>> Begin

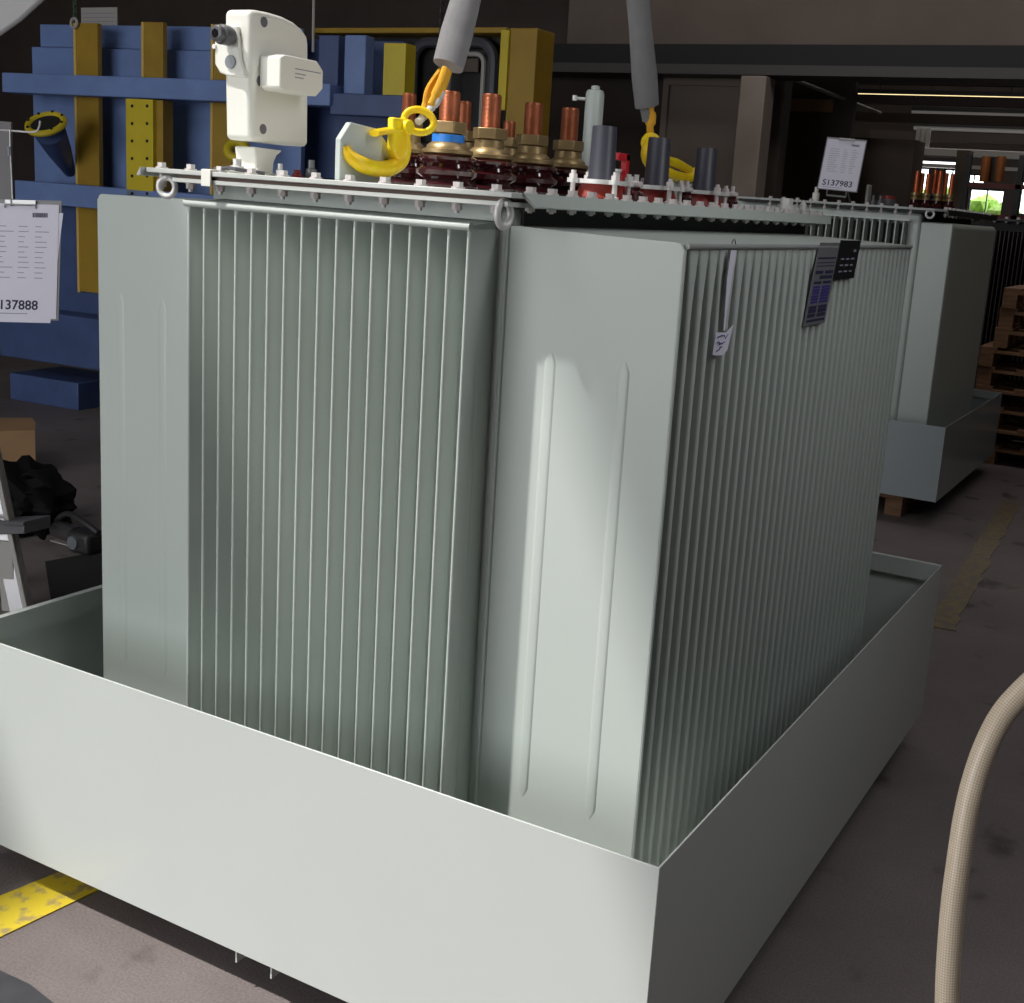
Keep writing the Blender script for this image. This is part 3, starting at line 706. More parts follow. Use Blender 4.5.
bm = nb(); c0 = A; tube(bm, [A+Vector((0, 0, .005)), A+Vector((-.0, .01, -.045))], [.027, .016], 12, flat=.6, ref=(.6, .8, 0)); obj('sleeve_end', bm, SLEEVE, sl2)

# ================================================================== REAR TRANSFORMER
RT = (-.611, 5.30); RZ0, RZ1 = .145, .585
rt_tray = thing('drip_tray', 'grey steel tray on a wooden pallet, under the rear transformer with the clipboard', 'tray', (RT[0]-.8, RT[1]+.95, RZ0))
RW, RL = 1.75, 1.92
RTP = mat('rear_tray_paint', (.40, .44, .46), .22, noise=.03, nscale=2, bump=.08, bscale=2.2)
def rbox(name, a, b, m=RTP, par=rt_tray, **k): return obj(name, box(nb(), a, b), m, par, **k)
x1, y0 = RT; x0, y1 = x1-RW, y0+RL
rbox('front_wall', (x0, y0, RZ0), (x1, y0+.004, RZ1)); rbox('back_wall', (x0, y1-.004, RZ0), (x1, y1, RZ1))
rbox('side_wall', (x1-.004, y0+.004, RZ0), (x1, y1-.004, RZ1)); rbox('side_wall', (x0, y0+.004, RZ0), (x0+.004, y1-.004, RZ1))
rbox('tray_floor', (x0+.004, y0+.004, RZ0), (x1-.004, y1-.004, RZ0+.004))
bm = nb(); box(bm, (x0+.004, y1-.018, RZ1-.003), (x1-.004, y1-.004, RZ1)); box(bm, (x0+.004, y1-.02, RZ1-.05), (x1-.004, y1-.017, RZ1-.003)); obj('rim_hem', bm, RTP, rt_tray)
rt = thing('power_transformer', 'second grey-green power transformer standing behind, with a clipboard on its cover', 'transformer', (-1.5, 6.3, RZ0+.004))
RXR, RXT, RYT = -.775, -.955, 5.60; RZF, RZC = 1.722, 1.785
rb = lambda name, a, b, m=PAINT, **k: obj(name, box(nb(), a, b), m, rt, **k)
rb('tank', (-2.2, RYT-.03, RZ0+.1), (RXT, 7.1, RZC-.014), bevel=.02, seg=3)
rb('base_rail', (-1.9, 5.7, RZ0+.004), (-1.2, 6.9, RZ0+.1))
rb('side_radiator', (RXT-.01, RYT, RZ0+.14), (RXR, 7.05, RZF), mat('rear_dark_paint', (.50, .54, .50), .5), bevel=.03, seg=4)
rb('end_panel', (RXT-.01, RYT-.012, RZ0+.14), (RXR-.002, RYT, RZF-.004), bevel=.004)
fx = None
for i in range(23):
    x = -1.035-.0455*i
    if fx is None:
        bm = nb(); prism(bm, [(x-.0035, y, z) for y, z in ((RYT-.03, .3), (5.485, .3), (5.48, .32), (5.48, RZF-.02), (5.49, RZF), (RYT-.03, RZF))], (.007, 0, 0)); fx = obj('radiator_fin', bm, PAINT, rt)
    else: dup(fx, rt, (-.0455*i, 0, 0))
rb('fin_top_bar', (-2.05, 5.475, RZF-.004), (-1.0, 5.49, RZF+.008))
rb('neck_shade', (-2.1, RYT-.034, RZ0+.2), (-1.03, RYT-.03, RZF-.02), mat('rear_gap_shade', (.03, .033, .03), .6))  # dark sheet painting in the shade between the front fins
cvx0, cvx1 = at(790, 197, y=5.45).x-.35, -.86
bm = nb(); prism(bm, [(cvx0, 5.44, RZC), (cvx1, 5.44, RZC), (cvx1+.06, 5.50, RZC), (cvx1+.06, 7.15, RZC), (cvx0, 7.15, RZC)], (0, 0, .012)); obj('cover', bm, mat('rear_cover', (.40, .42, .41), .4), rt)
rb('gasket', (cvx0+.02, 5.47, RZC-.014), (cvx1-.02, 7.1, RZC), BLACKR)
rb('cover_lip', (cvx1+.05, 5.52, RZC-.02), (cvx1+.065, 7.12, RZC+.012), mat('rear_lip_dark', (.03, .03, .03), .5))
rb('neck_shade_band', (RXT, RYT+.05, RZF), (RXT+.006, 7.05, RZC-.014), BLACKR)  # black band painting in the shade under the rear cover
rbolt = obj('bolt', bolt_bm(-1.0, 5.47, RZC+.012, RZC-.014, 1.1), BOLTM, rt)
for k in range(1, 11): dup(rbolt, rt, (-.085*k, 0, 0))
rbs = obj('bolt', bolt_bm(-.83, 5.6, RZC+.012, RZC-.014, 1.2), BOLTM, rt)
for k in range(1, 14): dup(rbs, rt, (0, .11*k, 0))
p = at(930, 214, y=5.46); obj('lifting_ring', torus(nb(), (p.x, 5.46, p.z), .022, .007, (.3, -1, 0), 20, 8), WHITEM, rt)
# bushings of rear transformer seen behind cover: red cap and lug and small fitting
zc = RZC+.012
p = at(888, 203, y=5.9); b = obj('red_capped_valve', lathe(nb(), (p.x, 5.9, zc), [(.05, 0), (.045, .045)], 20), DARKG, rt); obj('cap', lathe(nb(), (p.x, 5.9, zc+.045), [(.042, 0), (.042, .02)], 20), REDI, b)
p = at(816, 196, y=5.6); obj('cover_fitting', lathe(nb(), (p.x, 5.6, zc), [(.022, 0), (.022, .05), (.012, .055), (.012, .085)], 14), CREAM, rt)
p = at(866, 200, y=5.7); bm = nb(); box(bm, (p.x-.008, 5.7, zc), (p.x+.008, 5.78, zc+.12)); obj('lifting_lug', bm, BEAML, rt, bevel=.006)
for u in (873, 880): p = at(u, 203, y=5.75); obj('cover_fitting', lathe(nb(), (p.x, 5.75, zc), [(.02, 0), (.02, .03), (.01, .032), (.01, .06)], 12), DARKG, rt)
# pallet under the rear tray
def pallet(parent_loc, lab, w=.8, l=1.2, group=None, rz=0):
    t = thing('wooden_pallet', lab, 'pallet', parent_loc, group, rz)
    X, Y, Z = parent_loc
    def ob(nm, a, b):
        o = obj(nm, box(nb(), a, b), WOOD, None, bevel=.002); o.parent = t; return o
    for k in range(3): ob('bottom_board', (-w/2+k*(w-.1)/2, -l/2, 0), (-w/2+.1+k*(w-.1)/2, l/2, .022))
    for kx in range(3):
        for ky in range(3): ob('block', (-w/2+kx*(w-.1)/2, -l/2+ky*(l-.145)/2, .022), (-w/2+.1+kx*(w-.1)/2, -l/2+.145+ky*(l-.145)/2, .1))
    for ky in range(3): ob('cross_board', (-w/2, -l/2+ky*(l-.145)/2, .1), (w/2, -l/2+.145+ky*(l-.145)/2, .122))
    for k in range(5): ob('top_board', (-w/2+k*(w-.12)/4, -l/2, .122), (-w/2+.12+k*(w-.12)/4, l/2, .144))
    return t
pallet((-1.22, 6.0, 0), 'wooden pallet on the floor carrying the rear tray')
# stack of pallets
names8 = ['lowest', 'second from the floor', 'third from the floor', 'fourth from the floor', 'fifth from the floor', 'sixth from the floor', 'seventh from the floor', 'eighth from the floor', 'topmost']
px0 = at(1004, 400, y=7.75).x
rnd = random.Random(2); first = None
for k in range(9):
    dx = (-.09 if k in (3, 4, 5) else .0)+rnd.uniform(-.02, .02)
    lab = 'wooden pallet in the tall stack behind the rear tray, '+names8[k]
    loc = (px0+.50+dx, 7.95+rnd.uniform(-.02, .02), k*.1445)
    if first is None: first = pallet(loc, lab, 1.2, .8, 'pallets stacked at the right')
    else:
        c = dup(first); c.location = loc; c['label'] = lab; c['group'] = 'pallets stacked at the right'
        for ch in c.children: pass
# far transformer with copper rods
ft = thing('power_transformer', 'dark far transformer beyond the rear one with upright copper rods', 'transformer', (-1.2, 9.9, 0))
obj('tank', box(nb(), (-2.0, 9.3, .15), (-.55, 10.6, 1.78)), mat('dark_brown_paint', (.035, .028, .028), .6), ft)
obj('base', box(nb(), (-1.9, 9.4, 0), (-.6, 10.5, .15)), DARK, ft)
bm = nb(); box(bm, (-2.05, 9.2, 1.78), (-.5, 10.7, 1.80)); obj('cover', bm, DARK, ft)
f0 = None
for i in range(22):
    if f0 is None: f0 = obj('radiator_fin', box(nb(), (-1.30, 9.12, .3), (-1.292, 9.3, 1.70)), mat('fin_dark', (.05, .04, .042), .5), ft)
    else: dup(f0, ft, (.035*i, 0, 0))
for i, (u, v) in enumerate(((918, 171), (923, 173), (929, 174), (936, 170), (941, 171), (947, 173), (953, 174))):
    y = 9.5+.12*(i % 2); p = at(u, v, y=y)
    zt_ = p.z
    b = obj('bushing', lathe(nb(), (p.x, y, 1.80), [(.05, 0), (.055, .03), (.04, .045), (.05, .07), (.035, .09), (.036, .12)], 16), PORC, ft)
    obj('cap', lathe(nb(), (p.x, y, 1.92), [(.036, 0), (.03, .03), (.042, .035), (.042, .06)], 12), BRASS if i != 3 else BLUED, b)
    obj('copper_rod', tube(nb(), [(p.x, y, 1.98), (p.x, y, zt_)], .02, 10), mat('bright_copper', (.75, .17, .06), .4, .5) if i == 0 else bpy.data.materials['bright_copper'], b)
rowb = obj('bolt', bolt_bm(-1.45, 9.23, 1.80, 1.78, 1.6), BOLTM, ft)
for k in range(1, 10): dup(rowb, ft, (.095*k, 0, 0))
# red framed far equipment near windows
cr = thing('coil_rack', 'dark red steel rack with orange coils in front of the far windows', 'rack', (-2.2, 13, 0))
a = at(968, 182, y=13); b = at(1034, 190, y=13)
REDD = mat('dark_red_paint', (.22, .02, .015), .5)
obj('crossbar', box(nb(), (a.x, 13, b.z), (b.x, 13.1, a.z)), REDD, cr)
a2 = at(972, 213, y=13); obj('crossbar', box(nb(), (a2.x, 13, a2.z-.12), (b.x, 13.1, a2.z)), REDD, cr)
for u in (966, 1019): q = at(u, 180, y=13); obj('post', box(nb(), (q.x-.03, 13, 0), (q.x+.03, 13.08, at(u, 155, y=13).z)), DARK, cr)
for u in (985, 1000):
    q = at(u, 170, y=13.05); obj('coil', lathe(nb(), (q.x, 13.05, q.z-.13), [(.05, 0), (.05, .28)], 16), mat('coil_orange', (.65, .2, .05), .5), cr)
q = at(992, 170, y=13.2); obj('core', box(nb(), (q.x-.05, 13.2, q.z-.13), (q.x+.05, 13.3, q.z+.15)), DARK, cr)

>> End

**Problem to work on**
Please repeat exactly the data above from its first line to the line that contains "bm = nb(); c0", inclusive, and leave every picture out.

**Result of this exercise**
Keep writing the Blender script for this image. This is part 3, starting at line 706. More parts follow. Use Blender 4.5.
bm = nb(); c0 = A; tube(bm, [A+Vector((0, 0, .005)), A+Vector((-.0, .01, -.045))], [.027, .016], 12, flat=.6, ref=(.6, .8, 0)); obj('sleeve_end', bm, SLEEVE, sl2)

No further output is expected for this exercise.